Drex Heikes, the new editor of the L.A. Weekly, said this period reminded him of the first half of the 20th century, when there was an explosion of metropolitan dailies, an oversupply that got whittled down over the decades.

“The model’s broken again,” he said, suggesting that mainstream media “needs to form cooperatives.”

Interestingly – since he let go one of the best writers there, Steven Mikulan, who is now anchoring the L.A. Noir blog at TheWrap – Heikes said the Weekly was moving decisively into covering … food.

Really.

“By the end of the year we’ll have more coverage of food than the L.A. Times,” he said.

Sallie Hofmeister, who now oversees all the business entertainment and “Calendar” coverage, said Heikes was mistaken when he said there’d be 50 layoffs at the Times. But she did not say how many would be eliminated.

“The gateway to survival is Jon and Kate, Balloon Boy and Glenn Beck,” she said, with no great enthusiasm. But Hofmeister said the paper was committed to fostering its ties in the entertainment community, and beefing up that coverage. That’s because the ad revenue lies here, you can believe that.
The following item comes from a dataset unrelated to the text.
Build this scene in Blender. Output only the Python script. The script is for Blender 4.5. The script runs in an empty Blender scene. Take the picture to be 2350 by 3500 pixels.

I confess I was very curious to hear what Neil Stiles, the president and publisher of Variety Group, had to say. For close to a year the trade, which has been around for some 75 104 years (Update: Variety was founded in 1905), has been cutting and cutting editors and reporters – some of whom now work at TheWrap.

But other than improving the p&l, it’s not been clear to me what Stiles’ strategy is to turn around the fortunes of the once-flush trade. Like its competitor the Reporter, Variety has very few ads in its pages.

It turns out that Stiles no longer believes that journalism, and content, is the way forward.

“I wonder whether content is the king it once was,” he said. “And if content isn’t king, what is?” Service, he said, and the customer is king.

I found that a decidedly odd statement for someone in the content business. And even odder for a publication that has announced its intention to put its content back behind a paywall – my understanding is that will happen around February. Stiles quickly tried to backtrack when he was asked about this by Anne Thompson, a former Variety reporter. “Journalism is not dead,” he said. “But how do we pay for it?”

The trade faces the same conundrum as other print publications moving to online, Stiles said. That is that the rising traffic online cannot be monetized sufficiently, since the relative price of advertising online – cpms – is going down.

And then he dropped this bombshell: “I’m not optimistic about supporting the habit we call journalism.”

Wow. The Variety publisher does not believe that his business can support the journalistic “habit.”

Well, I disagree, and strongly. I have long criticized the trades for practicing badly diluted journalism, for rewriting press releases and calling that news, for being complicit with the subjects of their coverage and being afraid to break news.

But forget all that. Here we have a public statement by the publisher that journalism is not his business. Indeed, Stiles said he spends a lot of time trying to figure out, as he put it, “What business are we in?”

At TheWrap, we are most definitely in the content business. Smart, accurate, essential business news, authoritative reporting accompanied by deep analysis, delivered on every platform that the reader desires – that’s the future of our business.

And we’ll continue to do journalism, even if Variety chooses not to.